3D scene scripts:
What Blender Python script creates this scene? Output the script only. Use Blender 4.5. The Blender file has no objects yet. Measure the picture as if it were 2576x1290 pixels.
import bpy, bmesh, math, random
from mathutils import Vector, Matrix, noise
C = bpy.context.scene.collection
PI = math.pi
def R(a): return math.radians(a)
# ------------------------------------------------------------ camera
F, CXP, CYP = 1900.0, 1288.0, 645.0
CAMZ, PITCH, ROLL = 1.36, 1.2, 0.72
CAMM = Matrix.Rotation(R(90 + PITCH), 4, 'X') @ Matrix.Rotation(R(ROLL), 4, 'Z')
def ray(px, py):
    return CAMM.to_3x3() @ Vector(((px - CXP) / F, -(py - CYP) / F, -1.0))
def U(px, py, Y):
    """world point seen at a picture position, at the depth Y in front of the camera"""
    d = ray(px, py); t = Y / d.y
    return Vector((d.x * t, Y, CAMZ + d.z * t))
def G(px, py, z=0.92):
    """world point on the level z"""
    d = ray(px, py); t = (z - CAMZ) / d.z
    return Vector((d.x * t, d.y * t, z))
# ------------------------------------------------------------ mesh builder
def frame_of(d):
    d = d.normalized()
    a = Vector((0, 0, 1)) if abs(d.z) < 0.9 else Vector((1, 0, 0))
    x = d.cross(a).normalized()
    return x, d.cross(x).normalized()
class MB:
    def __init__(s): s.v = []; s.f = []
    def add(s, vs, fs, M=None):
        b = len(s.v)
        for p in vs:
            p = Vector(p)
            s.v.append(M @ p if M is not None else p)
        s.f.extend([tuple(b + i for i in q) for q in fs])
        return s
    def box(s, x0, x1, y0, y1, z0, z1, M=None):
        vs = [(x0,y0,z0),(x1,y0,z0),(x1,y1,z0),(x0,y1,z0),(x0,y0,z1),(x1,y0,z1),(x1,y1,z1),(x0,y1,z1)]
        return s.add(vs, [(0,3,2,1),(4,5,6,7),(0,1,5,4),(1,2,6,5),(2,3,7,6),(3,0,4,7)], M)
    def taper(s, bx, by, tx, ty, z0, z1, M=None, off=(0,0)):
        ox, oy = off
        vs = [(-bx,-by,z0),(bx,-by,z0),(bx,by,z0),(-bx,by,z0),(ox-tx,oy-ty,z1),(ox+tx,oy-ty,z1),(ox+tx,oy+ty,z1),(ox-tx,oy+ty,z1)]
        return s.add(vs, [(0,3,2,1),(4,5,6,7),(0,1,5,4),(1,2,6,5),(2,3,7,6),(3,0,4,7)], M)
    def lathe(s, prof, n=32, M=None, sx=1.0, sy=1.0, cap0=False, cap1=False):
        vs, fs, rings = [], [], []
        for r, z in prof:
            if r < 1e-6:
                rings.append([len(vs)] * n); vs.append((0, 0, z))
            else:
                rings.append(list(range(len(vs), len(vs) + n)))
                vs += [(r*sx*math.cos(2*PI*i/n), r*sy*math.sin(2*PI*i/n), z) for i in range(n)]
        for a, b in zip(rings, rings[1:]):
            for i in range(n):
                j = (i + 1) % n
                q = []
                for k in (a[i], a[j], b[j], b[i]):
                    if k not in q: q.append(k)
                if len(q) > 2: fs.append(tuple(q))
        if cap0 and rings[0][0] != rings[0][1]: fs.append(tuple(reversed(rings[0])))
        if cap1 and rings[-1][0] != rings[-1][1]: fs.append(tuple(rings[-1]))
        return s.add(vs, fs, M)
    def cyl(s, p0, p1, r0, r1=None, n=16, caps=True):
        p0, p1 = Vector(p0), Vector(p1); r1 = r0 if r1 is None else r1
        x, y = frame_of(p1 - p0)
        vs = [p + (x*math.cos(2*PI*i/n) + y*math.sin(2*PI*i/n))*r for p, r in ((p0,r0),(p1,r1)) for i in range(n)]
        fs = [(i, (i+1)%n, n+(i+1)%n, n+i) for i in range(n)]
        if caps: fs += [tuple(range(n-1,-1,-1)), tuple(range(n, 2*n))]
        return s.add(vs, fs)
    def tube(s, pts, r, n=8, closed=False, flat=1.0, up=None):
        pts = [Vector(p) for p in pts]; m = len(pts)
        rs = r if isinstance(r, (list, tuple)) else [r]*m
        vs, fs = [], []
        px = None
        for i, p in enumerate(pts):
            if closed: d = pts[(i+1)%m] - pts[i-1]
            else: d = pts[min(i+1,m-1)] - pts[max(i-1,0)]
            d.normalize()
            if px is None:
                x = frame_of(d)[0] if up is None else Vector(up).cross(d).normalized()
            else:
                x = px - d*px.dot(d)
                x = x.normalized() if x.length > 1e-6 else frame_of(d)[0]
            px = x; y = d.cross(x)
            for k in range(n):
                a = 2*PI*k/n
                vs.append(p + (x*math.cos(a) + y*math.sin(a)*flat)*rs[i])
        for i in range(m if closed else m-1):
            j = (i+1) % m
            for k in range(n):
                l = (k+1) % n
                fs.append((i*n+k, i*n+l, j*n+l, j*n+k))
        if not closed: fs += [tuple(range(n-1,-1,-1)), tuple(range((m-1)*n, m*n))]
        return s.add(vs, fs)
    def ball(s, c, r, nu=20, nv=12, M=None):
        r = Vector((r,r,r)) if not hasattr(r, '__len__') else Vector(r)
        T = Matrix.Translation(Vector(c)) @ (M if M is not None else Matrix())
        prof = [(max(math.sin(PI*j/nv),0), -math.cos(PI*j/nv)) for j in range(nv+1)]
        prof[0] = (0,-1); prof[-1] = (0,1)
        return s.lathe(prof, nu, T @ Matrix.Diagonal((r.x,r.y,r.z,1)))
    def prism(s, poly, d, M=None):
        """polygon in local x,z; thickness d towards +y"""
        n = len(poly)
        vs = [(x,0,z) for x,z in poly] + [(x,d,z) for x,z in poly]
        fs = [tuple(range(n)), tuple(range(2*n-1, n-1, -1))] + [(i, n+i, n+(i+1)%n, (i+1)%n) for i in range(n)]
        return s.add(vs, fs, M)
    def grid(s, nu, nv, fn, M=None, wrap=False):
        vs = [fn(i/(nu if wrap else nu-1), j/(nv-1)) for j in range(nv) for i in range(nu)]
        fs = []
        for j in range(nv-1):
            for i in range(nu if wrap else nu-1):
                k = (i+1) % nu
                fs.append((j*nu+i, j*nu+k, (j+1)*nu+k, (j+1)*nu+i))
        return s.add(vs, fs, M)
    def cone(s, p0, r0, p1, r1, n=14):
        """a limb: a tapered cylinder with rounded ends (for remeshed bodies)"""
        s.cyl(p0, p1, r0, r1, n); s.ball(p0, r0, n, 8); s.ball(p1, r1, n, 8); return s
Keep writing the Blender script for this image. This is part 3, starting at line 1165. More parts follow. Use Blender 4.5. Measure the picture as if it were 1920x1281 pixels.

- [What is required]
Retype the entries exactly, including every line.

- [Task solution]
What Blender Python script creates this scene? Output the script only. Use Blender 4.5. The Blender file has no objects yet. Measure the picture as if it were 2576x1290 pixels.
import bpy, bmesh, math, random
from mathutils import Vector, Matrix, noise
C = bpy.context.scene.collection
PI = math.pi
def R(a): return math.radians(a)
# ------------------------------------------------------------ camera
F, CXP, CYP = 1900.0, 1288.0, 645.0
CAMZ, PITCH, ROLL = 1.36, 1.2, 0.72
CAMM = Matrix.Rotation(R(90 + PITCH), 4, 'X') @ Matrix.Rotation(R(ROLL), 4, 'Z')
def ray(px, py):
    return CAMM.to_3x3() @ Vector(((px - CXP) / F, -(py - CYP) / F, -1.0))
def U(px, py, Y):
    """world point seen at a picture position, at the depth Y in front of the camera"""
    d = ray(px, py); t = Y / d.y
    return Vector((d.x * t, Y, CAMZ + d.z * t))
def G(px, py, z=0.92):
    """world point on the level z"""
    d = ray(px, py); t = (z - CAMZ) / d.z
    return Vector((d.x * t, d.y * t, z))
# ------------------------------------------------------------ mesh builder
def frame_of(d):
    d = d.normalized()
    a = Vector((0, 0, 1)) if abs(d.z) < 0.9 else Vector((1, 0, 0))
    x = d.cross(a).normalized()
    return x, d.cross(x).normalized()
class MB:
    def __init__(s): s.v = []; s.f = []
    def add(s, vs, fs, M=None):
        b = len(s.v)
        for p in vs:
            p = Vector(p)
            s.v.append(M @ p if M is not None else p)
        s.f.extend([tuple(b + i for i in q) for q in fs])
        return s
    def box(s, x0, x1, y0, y1, z0, z1, M=None):
        vs = [(x0,y0,z0),(x1,y0,z0),(x1,y1,z0),(x0,y1,z0),(x0,y0,z1),(x1,y0,z1),(x1,y1,z1),(x0,y1,z1)]
        return s.add(vs, [(0,3,2,1),(4,5,6,7),(0,1,5,4),(1,2,6,5),(2,3,7,6),(3,0,4,7)], M)
    def taper(s, bx, by, tx, ty, z0, z1, M=None, off=(0,0)):
        ox, oy = off
        vs = [(-bx,-by,z0),(bx,-by,z0),(bx,by,z0),(-bx,by,z0),(ox-tx,oy-ty,z1),(ox+tx,oy-ty,z1),(ox+tx,oy+ty,z1),(ox-tx,oy+ty,z1)]
        return s.add(vs, [(0,3,2,1),(4,5,6,7),(0,1,5,4),(1,2,6,5),(2,3,7,6),(3,0,4,7)], M)
    def lathe(s, prof, n=32, M=None, sx=1.0, sy=1.0, cap0=False, cap1=False):
        vs, fs, rings = [], [], []
        for r, z in prof:
            if r < 1e-6:
                rings.append([len(vs)] * n); vs.append((0, 0, z))
            else:
                rings.append(list(range(len(vs), len(vs) + n)))
                vs += [(r*sx*math.cos(2*PI*i/n), r*sy*math.sin(2*PI*i/n), z) for i in range(n)]
        for a, b in zip(rings, rings[1:]):
            for i in range(n):
                j = (i + 1) % n
                q = []
                for k in (a[i], a[j], b[j], b[i]):
                    if k not in q: q.append(k)
                if len(q) > 2: fs.append(tuple(q))
        if cap0 and rings[0][0] != rings[0][1]: fs.append(tuple(reversed(rings[0])))
        if cap1 and rings[-1][0] != rings[-1][1]: fs.append(tuple(rings[-1]))
        return s.add(vs, fs, M)
    def cyl(s, p0, p1, r0, r1=None, n=16, caps=True):
        p0, p1 = Vector(p0), Vector(p1); r1 = r0 if r1 is None else r1
        x, y = frame_of(p1 - p0)
        vs = [p + (x*math.cos(2*PI*i/n) + y*math.sin(2*PI*i/n))*r for p, r in ((p0,r0),(p1,r1)) for i in range(n)]
        fs = [(i, (i+1)%n, n+(i+1)%n, n+i) for i in range(n)]
        if caps: fs += [tuple(range(n-1,-1,-1)), tuple(range(n, 2*n))]
        return s.add(vs, fs)
    def tube(s, pts, r, n=8, closed=False, flat=1.0, up=None):
        pts = [Vector(p) for p in pts]; m = len(pts)
        rs = r if isinstance(r, (list, tuple)) else [r]*m
        vs, fs = [], []
        px = None
        for i, p in enumerate(pts):
            if closed: d = pts[(i+1)%m] - pts[i-1]
            else: d = pts[min(i+1,m-1)] - pts[max(i-1,0)]
            d.normalize()
            if px is None:
                x = frame_of(d)[0] if up is None else Vector(up).cross(d).normalized()
            else:
                x = px - d*px.dot(d)
                x = x.normalized() if x.length > 1e-6 else frame_of(d)[0]
            px = x; y = d.cross(x)
            for k in range(n):
                a = 2*PI*k/n
                vs.append(p + (x*math.cos(a) + y*math.sin(a)*flat)*rs[i])
        for i in range(m if closed else m-1):
            j = (i+1) % m
            for k in range(n):
                l = (k+1) % n
                fs.append((i*n+k, i*n+l, j*n+l, j*n+k))
        if not closed: fs += [tuple(range(n-1,-1,-1)), tuple(range((m-1)*n, m*n))]
        return s.add(vs, fs)
    def ball(s, c, r, nu=20, nv=12, M=None):
        r = Vector((r,r,r)) if not hasattr(r, '__len__') else Vector(r)
        T = Matrix.Translation(Vector(c)) @ (M if M is not None else Matrix())
        prof = [(max(math.sin(PI*j/nv),0), -math.cos(PI*j/nv)) for j in range(nv+1)]
        prof[0] = (0,-1); prof[-1] = (0,1)
        return s.lathe(prof, nu, T @ Matrix.Diagonal((r.x,r.y,r.z,1)))
    def prism(s, poly, d, M=None):
        """polygon in local x,z; thickness d towards +y"""
        n = len(poly)
        vs = [(x,0,z) for x,z in poly] + [(x,d,z) for x,z in poly]
        fs = [tuple(range(n)), tuple(range(2*n-1, n-1, -1))] + [(i, n+i, n+(i+1)%n, (i+1)%n) for i in range(n)]
        return s.add(vs, fs, M)
    def grid(s, nu, nv, fn, M=None, wrap=False):
        vs = [fn(i/(nu if wrap else nu-1), j/(nv-1)) for j in range(nv) for i in range(nu)]
        fs = []
        for j in range(nv-1):
            for i in range(nu if wrap else nu-1):
                k = (i+1) % nu
                fs.append((j*nu+i, j*nu+k, (j+1)*nu+k, (j+1)*nu+i))
        return s.add(vs, fs, M)
    def cone(s, p0, r0, p1, r1, n=14):
        """a limb: a tapered cylinder with rounded ends (for remeshed bodies)"""
        s.cyl(p0, p1, r0, r1, n); s.ball(p0, r0, n, 8); s.ball(p1, r1, n, 8); return s
Keep writing the Blender script for this image. This is part 3, starting at line 1165. More parts follow. Use Blender 4.5. Measure the picture as if it were 1920x1281 pixels.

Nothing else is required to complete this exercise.